Saving a Journal After it Goes Through the Wash

Saving a Journal After it Goes Through the Wash

For years I have kept notes when I make photographs in a small, inexpensive notebook. It fits in the back pocket of my pants and when I meet someone I can write down their contact info easily. I have also asked people I photograph to write their names in the book, and especially for someone who does not speak English, it has helped me to correctly understand their names.

I also ask for an email address so I can send copies of the photographs to the people who are willing to stand still for me.

Last week, my loving wife took my work pants and washed them for me, but did not notice my notebook. I had spent the morning photographing under the St.
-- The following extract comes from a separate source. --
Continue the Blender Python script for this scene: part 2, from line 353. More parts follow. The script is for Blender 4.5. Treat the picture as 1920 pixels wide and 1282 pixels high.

Johns bridge (an outing she declined) and when I came home to fix us breakfast, Vicki came in and said that I would be very unhappy, and handed me my journal.

Fig. 1. After washing it was a lump of pulp, and I was pretty sure it was lost. There is a pause of 24 hours between Fig. 1 and Fig. 2 while I was “pensive”. This journal covered the last six months and the first entries were from Santa Cruz and ended last week after we had settled in Portland. In those six months I had participated in a state-wide photoshoot, three trips back and forth between California and Oregon, a trip to Las Vegas to photograph artwork by a Chinese artist for a book, Death Valley, and hand-written addresses and names of all the people we met, including a husband and wife from Spain, young people from Poland, a father and his daughter from Quebec riding their bikes around America, and tourists from Japan. What obsessed me most was all the notes I had taken and allowed myself to forget: they were written down in the notebook and I could always refer to them later. I was most concerned about what I didn’t know I had lost, and the promises I had made to people to send them photographs that would not be sent.

Fig. 2 is a photograph of what the notebook looks like to start with, and the washed book after I had soaked it in a bath of luke-warm water. I gently pulled it back into shape, but saw that the paper was dissolving in the water as I touched it, so carefully made it as flat as I could and then placed it on wax paper.

Fig. 3 is after a few hours of carefully separating the pages with a dull knife, and placing small sheets of wax paper between them. At this point the paper felt like wet Kleenex, and I limited myself to two cups of coffee and the music of Radiohead while I carefully pulled the pages apart.

Fig. 4 is after placing the notebook in a room with a dehumidifier running continuously. Every few hours I rotated the book so the moisture could be removed evenly. I am careful to use a Gelly Roll or Pigma Micron pen when writing in the journal, and especially if I have someone else write in it, as the ink in these pens is waterproof when dry, and archival quality. The paper feels fairly brittle now, but the writing is clear, and I am transferring the notes to a spread sheet that I will print.

Fig. 5 shows the last two years of my notebooks, and my project for this weekend of transcribing addresses and emails.

Every night when I come home, I empty my pockets and kiss my wife.